Registrations Rights Clause Samples

Registrations Rights. Except as provided in the Investors' -------------------- Rights Agreement, a copy of which is attached hereto as Exhibit B the Company has not granted or agreed to grant any registration rights, including piggyback rights, to any person or entity.
Registrations Rights. If Parent shall, at any time, or from time to time, determine to prepare and file with the Commission a registration statement relating to an offering for its own account or the account of others under the Securities Act of any of its equity securities, other than on Form S-4 or Form S-8 (each as promulgated under the Securities Act) or their then equivalents relating to equity securities to be issued solely in connection with any acquisition of any entity or business or equity securities to be issued in connection with stock option or other employee benefit plans, then Parent shall include in such registration statement all or any part of such Registrable Securities; prOVIDED, however, that (i) if, prior to the effective date of the registration statement filed in connection with such registration, Parent determines for any reason not to proceed with such registration, Parent will be relieved of its obligation to register any Registrable Securities in connection with such registration, and (ii) in case of a determination by Parent to delay registration of its securities, Parent will be permitted to delay the registration of Registrable Securities for the same period as the delay in registering such other securities.

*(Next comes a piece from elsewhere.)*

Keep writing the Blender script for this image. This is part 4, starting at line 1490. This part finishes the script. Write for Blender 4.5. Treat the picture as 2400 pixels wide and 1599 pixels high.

Registrations Rights. If the exercise by the Investor of either the First Round Warrants or the warrants issued under the Warrant Options provides proceeds to the Company of $1 million or more, then the Investor shall have the right to demand that the Company effect one registration under the Securities Act of all or a portion of the Shares purchased under its Subscription Agreement of even date with this Agreement and shares acquired pursuant to the Securities Offered (the “Registrable Shares”). The demand for registration shall be in writing and will specify the number of Registrable Shares to be registered and the intended method for disposition of the shares. The registration shall be accomplished in accordance with the provisions of the Registration Procedures set forth in Annex A. The terms “First Round Warrants,” “Warrant Options,” and “Securities Offered” have the meaning given those terms in the Subscription Agreement between Investor and the Company of even date with this Agreement.
Registrations Rights. JAWS and the Vendors covenant and agree as follows: --------------------
Registrations Rights. The Company shall bear all Registration Expenses incurred in connection with Registration Rights hereunder.
Registrations Rights. The Company agrees to file and use reasonable efforts to make effective a registration statement with the Securities and Exchange Commission (the "SEC") (on Form S-3, its successor form, or any other form under the Securities Act of 1933 under which the Shares underlying the Units are eligible to be registered), by January 31, 1997, covering the Shares underlying the Warrants, at the Company's cost and expense (excluding the costs of legal counsel to the holders of the Warrants). The Buyer shall furnish the Company with such information as the Company may request in writing and as shall be required in connection with any registration thereunder.
Registrations Rights. As soon as practicable and in any event no later than one hundred twenty (120) days from the effective date hereof ("FILING DATE"), the Company shall file with the Securities and Exchange Commission ("COMMISSION") a registration statement (the "REGISTRATION STATEMENT"), covering the resale of the Stock and cause such Registration Statement to become effective as soon as practicable thereafter and in any event no later than 180 days from the Filing Date. The Registration Statement required hereunder shall be on any appropriate form in accordance with the Commission's rules and regulations. The Company shall keep the Registration Statement continuously effective under the Securities Act until the earlier of (i) the date when all shares of the Stock have been sold pursuant to the Registration Statement or an exemption from the registration requirements of the Securities Act, and (ii) two years from the effective date of the Registration Statement.
Registrations Rights. If the Company shall determine to prepare and file with the Commission a registration statement relating to an offering for its own account or the account of others under the Securities Act of any of its equity securities, other than on Form S-4 or Form S-8 (each as promulgated under the Securities Act) or their then equivalents relating to equity securities to be issued solely in connection with any acquisition of any entity or business or equity securities issuable in connection with stock option or other employee benefit plans, then the Company shall include the Shares in such registration statement; provided, however, Purchasers hereby agree that from the effectiveness date of the registration statement (the “Effectiveness Date”) until the date which is 180 days from the Effectiveness Date (the “Restriction Date”), Purchasers (including all direct affiliates of Purchasers) will not sell, pledge, transfer, hypothecate or otherwise dispose of any capital stock of the Company, any rights to acquire capital stock of the Company or any capital stock which Purchasers has a right to acquire, whether such capital stock is registered in the name of the Purchasers or otherwise (“Purchasers’ Shares”), other than (i) in connection with an offer made to all stockholders of the Company or any merger, consolidation or similar transaction involving the Company, or (ii) with the prior written consent of the Company. Purchasers further agree that the Company is authorized to place "stop orders" on its books to prevent any transfer of shares of capital stock or other securities by Purchasers in violation of this Agreement.